◆ Material

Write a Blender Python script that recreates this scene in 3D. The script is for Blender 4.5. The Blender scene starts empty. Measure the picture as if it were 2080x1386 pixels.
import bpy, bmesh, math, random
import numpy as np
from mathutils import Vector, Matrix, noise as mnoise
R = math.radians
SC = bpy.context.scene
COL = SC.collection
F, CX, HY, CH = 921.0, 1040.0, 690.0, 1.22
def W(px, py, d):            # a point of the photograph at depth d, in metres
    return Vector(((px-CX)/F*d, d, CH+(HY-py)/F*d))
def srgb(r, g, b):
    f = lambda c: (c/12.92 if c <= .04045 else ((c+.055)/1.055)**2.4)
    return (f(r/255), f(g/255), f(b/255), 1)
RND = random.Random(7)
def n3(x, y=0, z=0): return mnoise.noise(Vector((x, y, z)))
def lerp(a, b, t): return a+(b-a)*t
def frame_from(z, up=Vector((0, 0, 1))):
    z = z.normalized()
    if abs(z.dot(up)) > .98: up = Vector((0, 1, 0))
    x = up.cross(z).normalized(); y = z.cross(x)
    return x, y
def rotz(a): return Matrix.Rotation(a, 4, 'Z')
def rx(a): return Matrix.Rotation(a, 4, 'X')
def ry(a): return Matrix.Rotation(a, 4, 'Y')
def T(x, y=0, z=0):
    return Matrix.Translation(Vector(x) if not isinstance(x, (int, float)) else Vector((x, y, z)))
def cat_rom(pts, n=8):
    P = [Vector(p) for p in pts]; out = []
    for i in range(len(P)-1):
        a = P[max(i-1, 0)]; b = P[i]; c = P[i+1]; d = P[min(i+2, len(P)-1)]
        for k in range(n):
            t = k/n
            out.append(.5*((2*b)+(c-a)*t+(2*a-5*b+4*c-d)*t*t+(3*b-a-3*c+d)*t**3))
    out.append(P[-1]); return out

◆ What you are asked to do
Retype the data in full and match it exactly.

◆ Written solution
Write a Blender Python script that recreates this scene in 3D. The script is for Blender 4.5. The Blender scene starts empty. Measure the picture as if it were 2080x1386 pixels.
import bpy, bmesh, math, random
import numpy as np
from mathutils import Vector, Matrix, noise as mnoise
R = math.radians
SC = bpy.context.scene
COL = SC.collection
F, CX, HY, CH = 921.0, 1040.0, 690.0, 1.22
def W(px, py, d):            # a point of the photograph at depth d, in metres
    return Vector(((px-CX)/F*d, d, CH+(HY-py)/F*d))
def srgb(r, g, b):
    f = lambda c: (c/12.92 if c <= .04045 else ((c+.055)/1.055)**2.4)
    return (f(r/255), f(g/255), f(b/255), 1)
RND = random.Random(7)
def n3(x, y=0, z=0): return mnoise.noise(Vector((x, y, z)))
def lerp(a, b, t): return a+(b-a)*t
def frame_from(z, up=Vector((0, 0, 1))):
    z = z.normalized()
    if abs(z.dot(up)) > .98: up = Vector((0, 1, 0))
    x = up.cross(z).normalized(); y = z.cross(x)
    return x, y
def rotz(a): return Matrix.Rotation(a, 4, 'Z')
def rx(a): return Matrix.Rotation(a, 4, 'X')
def ry(a): return Matrix.Rotation(a, 4, 'Y')
def T(x, y=0, z=0):
    return Matrix.Translation(Vector(x) if not isinstance(x, (int, float)) else Vector((x, y, z)))
def cat_rom(pts, n=8):
    P = [Vector(p) for p in pts]; out = []
    for i in range(len(P)-1):
        a = P[max(i-1, 0)]; b = P[i]; c = P[i+1]; d = P[min(i+2, len(P)-1)]
        for k in range(n):
            t = k/n
            out.append(.5*((2*b)+(c-a)*t+(2*a-5*b+4*c-d)*t*t+(3*b-a-3*c+d)*t**3))
    out.append(P[-1]); return out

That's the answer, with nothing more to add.